The most unusual item to look at in the church is a reproduction of the 'tarasca', the float which led the Corpus Christi procession in Granada in 1760. On top is a woman representing Faith, and at her feet is a seven headed serpent representing the seven deadly sins. Quite an ugly thing really.

Sam and I had enough before the others and went to the cafe in the square to order a fanta limone each. It hadn't arrived by the time the others joined us; the waitress had evidently forgotten us, so our drinks eventually turned up with the rest. While we were there, Will, Bex and Charlie arrived and it was lovely to be all together in such a spectacular place.

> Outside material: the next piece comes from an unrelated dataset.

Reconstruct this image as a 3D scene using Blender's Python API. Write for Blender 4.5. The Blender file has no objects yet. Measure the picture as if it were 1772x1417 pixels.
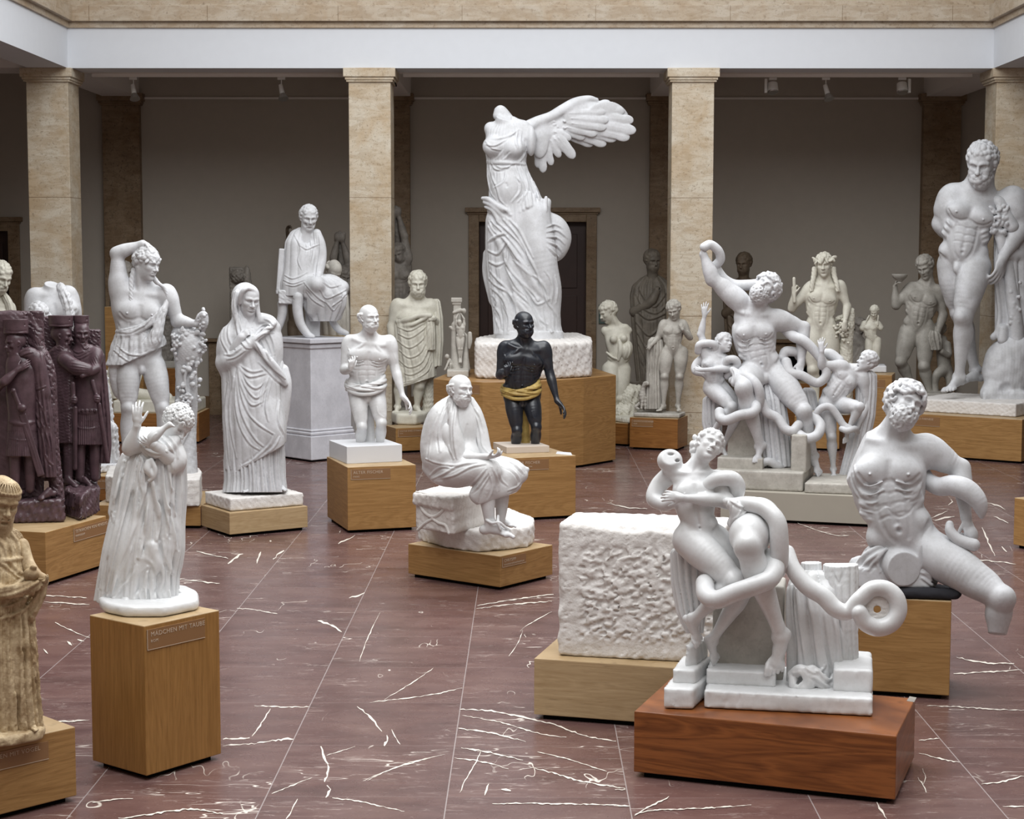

On the way home it was my turn to entertain Elouise and we had fun telling each other stories. Because I started off with an eccentric version of Little Red Riding Hood, it was wolves, large and small, good and bad, who featured largely in all the subsequent stories. In Elouise's version of LRRH, Grandma hid under the bed, so I skirted around the axeman. Elouise's favourite word was 'basically' which she used frequently and with absolute appropriateness. At one point in one of the stories, a diversion got a bit out of hand, so she pulled me up with 'Now, where were we?' She is a delight, and I wish I had had more time to discover as much about the other children.

I made for the pool as soon as we got home, and discovered the Canadians still relaxing there. Rachel was reading 'Sweet Tooth' which she thought wasn't as good as some of his others, and I agreed, but said that she would find the end intriguing. She later told me she did!

Tonight we had a treat for dinner - a massive seafood paella which Will and Bex had ordered in Las Lagunillas yesterday. It arrived promptly at 8 o'clock, and we enjoyed another lovely evening under the  grapevine.